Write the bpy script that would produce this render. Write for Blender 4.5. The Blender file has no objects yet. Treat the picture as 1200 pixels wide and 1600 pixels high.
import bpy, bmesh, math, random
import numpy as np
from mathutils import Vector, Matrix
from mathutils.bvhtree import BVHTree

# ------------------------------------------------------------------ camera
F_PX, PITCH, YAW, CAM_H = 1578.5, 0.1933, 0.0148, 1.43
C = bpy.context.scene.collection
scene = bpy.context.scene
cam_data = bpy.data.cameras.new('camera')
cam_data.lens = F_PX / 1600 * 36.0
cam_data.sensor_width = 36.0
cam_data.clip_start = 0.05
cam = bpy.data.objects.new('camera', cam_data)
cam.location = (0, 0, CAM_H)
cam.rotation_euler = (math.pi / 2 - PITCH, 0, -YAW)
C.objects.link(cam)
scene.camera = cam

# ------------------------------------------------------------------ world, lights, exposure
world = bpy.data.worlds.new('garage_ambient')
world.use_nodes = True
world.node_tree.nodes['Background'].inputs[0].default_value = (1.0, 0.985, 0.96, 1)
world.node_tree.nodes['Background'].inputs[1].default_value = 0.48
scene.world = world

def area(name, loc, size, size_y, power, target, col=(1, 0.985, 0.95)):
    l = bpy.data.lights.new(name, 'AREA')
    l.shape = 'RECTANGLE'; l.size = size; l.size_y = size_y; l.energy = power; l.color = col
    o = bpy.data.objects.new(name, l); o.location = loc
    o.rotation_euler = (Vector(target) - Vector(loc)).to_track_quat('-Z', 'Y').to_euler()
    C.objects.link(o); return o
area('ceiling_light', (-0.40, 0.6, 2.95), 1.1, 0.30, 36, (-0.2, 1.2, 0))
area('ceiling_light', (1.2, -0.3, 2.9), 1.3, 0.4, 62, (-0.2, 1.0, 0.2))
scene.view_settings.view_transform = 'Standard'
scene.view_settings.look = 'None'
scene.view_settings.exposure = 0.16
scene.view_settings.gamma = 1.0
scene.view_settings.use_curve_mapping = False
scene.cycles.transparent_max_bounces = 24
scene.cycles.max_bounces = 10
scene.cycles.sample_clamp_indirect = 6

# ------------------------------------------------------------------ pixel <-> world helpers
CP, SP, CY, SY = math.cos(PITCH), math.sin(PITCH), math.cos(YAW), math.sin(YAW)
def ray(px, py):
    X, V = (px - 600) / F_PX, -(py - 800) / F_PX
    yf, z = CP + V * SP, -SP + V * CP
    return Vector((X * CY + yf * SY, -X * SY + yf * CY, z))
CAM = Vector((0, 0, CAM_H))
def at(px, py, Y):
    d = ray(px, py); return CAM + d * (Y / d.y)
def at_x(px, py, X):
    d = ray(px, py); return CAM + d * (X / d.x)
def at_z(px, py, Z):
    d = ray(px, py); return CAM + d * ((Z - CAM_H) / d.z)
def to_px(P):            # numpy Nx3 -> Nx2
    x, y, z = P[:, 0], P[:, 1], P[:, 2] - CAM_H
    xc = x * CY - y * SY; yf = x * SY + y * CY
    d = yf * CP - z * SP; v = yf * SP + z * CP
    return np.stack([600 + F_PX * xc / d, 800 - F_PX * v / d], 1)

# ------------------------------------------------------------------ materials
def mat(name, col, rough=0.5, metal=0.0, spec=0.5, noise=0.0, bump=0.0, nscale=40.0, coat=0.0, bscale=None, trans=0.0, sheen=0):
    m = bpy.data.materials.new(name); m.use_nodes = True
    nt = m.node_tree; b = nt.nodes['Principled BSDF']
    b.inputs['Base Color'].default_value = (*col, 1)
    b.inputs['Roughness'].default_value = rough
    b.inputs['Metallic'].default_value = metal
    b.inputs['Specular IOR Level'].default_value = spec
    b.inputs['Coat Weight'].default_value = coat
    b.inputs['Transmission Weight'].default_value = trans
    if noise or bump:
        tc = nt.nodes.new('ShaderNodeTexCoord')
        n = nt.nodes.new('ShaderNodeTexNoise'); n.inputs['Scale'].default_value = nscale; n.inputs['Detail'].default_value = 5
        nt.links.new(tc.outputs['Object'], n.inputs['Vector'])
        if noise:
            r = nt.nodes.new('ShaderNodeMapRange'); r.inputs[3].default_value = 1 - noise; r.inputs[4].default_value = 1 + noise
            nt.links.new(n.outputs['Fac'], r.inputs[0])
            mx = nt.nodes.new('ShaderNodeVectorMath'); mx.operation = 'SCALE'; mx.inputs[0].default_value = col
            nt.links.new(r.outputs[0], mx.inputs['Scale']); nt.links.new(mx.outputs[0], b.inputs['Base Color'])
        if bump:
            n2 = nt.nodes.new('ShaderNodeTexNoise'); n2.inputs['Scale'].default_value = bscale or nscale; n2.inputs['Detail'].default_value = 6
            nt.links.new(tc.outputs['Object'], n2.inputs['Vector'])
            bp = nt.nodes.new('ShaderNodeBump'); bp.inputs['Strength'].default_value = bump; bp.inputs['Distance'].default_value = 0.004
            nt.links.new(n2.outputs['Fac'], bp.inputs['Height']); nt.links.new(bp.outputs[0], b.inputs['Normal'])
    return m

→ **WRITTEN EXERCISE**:
Print the material once more, exactly.

→ **RESPONSE**:
Write the bpy script that would produce this render. Write for Blender 4.5. The Blender file has no objects yet. Treat the picture as 1200 pixels wide and 1600 pixels high.
import bpy, bmesh, math, random
import numpy as np
from mathutils import Vector, Matrix
from mathutils.bvhtree import BVHTree

# ------------------------------------------------------------------ camera
F_PX, PITCH, YAW, CAM_H = 1578.5, 0.1933, 0.0148, 1.43
C = bpy.context.scene.collection
scene = bpy.context.scene
cam_data = bpy.data.cameras.new('camera')
cam_data.lens = F_PX / 1600 * 36.0
cam_data.sensor_width = 36.0
cam_data.clip_start = 0.05
cam = bpy.data.objects.new('camera', cam_data)
cam.location = (0, 0, CAM_H)
cam.rotation_euler = (math.pi / 2 - PITCH, 0, -YAW)
C.objects.link(cam)
scene.camera = cam

# ------------------------------------------------------------------ world, lights, exposure
world = bpy.data.worlds.new('garage_ambient')
world.use_nodes = True
world.node_tree.nodes['Background'].inputs[0].default_value = (1.0, 0.985, 0.96, 1)
world.node_tree.nodes['Background'].inputs[1].default_value = 0.48
scene.world = world

def area(name, loc, size, size_y, power, target, col=(1, 0.985, 0.95)):
    l = bpy.data.lights.new(name, 'AREA')
    l.shape = 'RECTANGLE'; l.size = size; l.size_y = size_y; l.energy = power; l.color = col
    o = bpy.data.objects.new(name, l); o.location = loc
    o.rotation_euler = (Vector(target) - Vector(loc)).to_track_quat('-Z', 'Y').to_euler()
    C.objects.link(o); return o
area('ceiling_light', (-0.40, 0.6, 2.95), 1.1, 0.30, 36, (-0.2, 1.2, 0))
area('ceiling_light', (1.2, -0.3, 2.9), 1.3, 0.4, 62, (-0.2, 1.0, 0.2))
scene.view_settings.view_transform = 'Standard'
scene.view_settings.look = 'None'
scene.view_settings.exposure = 0.16
scene.view_settings.gamma = 1.0
scene.view_settings.use_curve_mapping = False
scene.cycles.transparent_max_bounces = 24
scene.cycles.max_bounces = 10
scene.cycles.sample_clamp_indirect = 6

# ------------------------------------------------------------------ pixel <-> world helpers
CP, SP, CY, SY = math.cos(PITCH), math.sin(PITCH), math.cos(YAW), math.sin(YAW)
def ray(px, py):
    X, V = (px - 600) / F_PX, -(py - 800) / F_PX
    yf, z = CP + V * SP, -SP + V * CP
    return Vector((X * CY + yf * SY, -X * SY + yf * CY, z))
CAM = Vector((0, 0, CAM_H))
def at(px, py, Y):
    d = ray(px, py); return CAM + d * (Y / d.y)
def at_x(px, py, X):
    d = ray(px, py); return CAM + d * (X / d.x)
def at_z(px, py, Z):
    d = ray(px, py); return CAM + d * ((Z - CAM_H) / d.z)
def to_px(P):            # numpy Nx3 -> Nx2
    x, y, z = P[:, 0], P[:, 1], P[:, 2] - CAM_H
    xc = x * CY - y * SY; yf = x * SY + y * CY
    d = yf * CP - z * SP; v = yf * SP + z * CP
    return np.stack([600 + F_PX * xc / d, 800 - F_PX * v / d], 1)

# ------------------------------------------------------------------ materials
def mat(name, col, rough=0.5, metal=0.0, spec=0.5, noise=0.0, bump=0.0, nscale=40.0, coat=0.0, bscale=None, trans=0.0, sheen=0):
    m = bpy.data.materials.new(name); m.use_nodes = True
    nt = m.node_tree; b = nt.nodes['Principled BSDF']
    b.inputs['Base Color'].default_value = (*col, 1)
    b.inputs['Roughness'].default_value = rough
    b.inputs['Metallic'].default_value = metal
    b.inputs['Specular IOR Level'].default_value = spec
    b.inputs['Coat Weight'].default_value = coat
    b.inputs['Transmission Weight'].default_value = trans
    if noise or bump:
        tc = nt.nodes.new('ShaderNodeTexCoord')
        n = nt.nodes.new('ShaderNodeTexNoise'); n.inputs['Scale'].default_value = nscale; n.inputs['Detail'].default_value = 5
        nt.links.new(tc.outputs['Object'], n.inputs['Vector'])
        if noise:
            r = nt.nodes.new('ShaderNodeMapRange'); r.inputs[3].default_value = 1 - noise; r.inputs[4].default_value = 1 + noise
            nt.links.new(n.outputs['Fac'], r.inputs[0])
            mx = nt.nodes.new('ShaderNodeVectorMath'); mx.operation = 'SCALE'; mx.inputs[0].default_value = col
            nt.links.new(r.outputs[0], mx.inputs['Scale']); nt.links.new(mx.outputs[0], b.inputs['Base Color'])
        if bump:
            n2 = nt.nodes.new('ShaderNodeTexNoise'); n2.inputs['Scale'].default_value = bscale or nscale; n2.inputs['Detail'].default_value = 6
            nt.links.new(tc.outputs['Object'], n2.inputs['Vector'])
            bp = nt.nodes.new('ShaderNodeBump'); bp.inputs['Strength'].default_value = bump; bp.inputs['Distance'].default_value = 0.004
            nt.links.new(n2.outputs['Fac'], bp.inputs['Height']); nt.links.new(bp.outputs[0], b.inputs['Normal'])
    return m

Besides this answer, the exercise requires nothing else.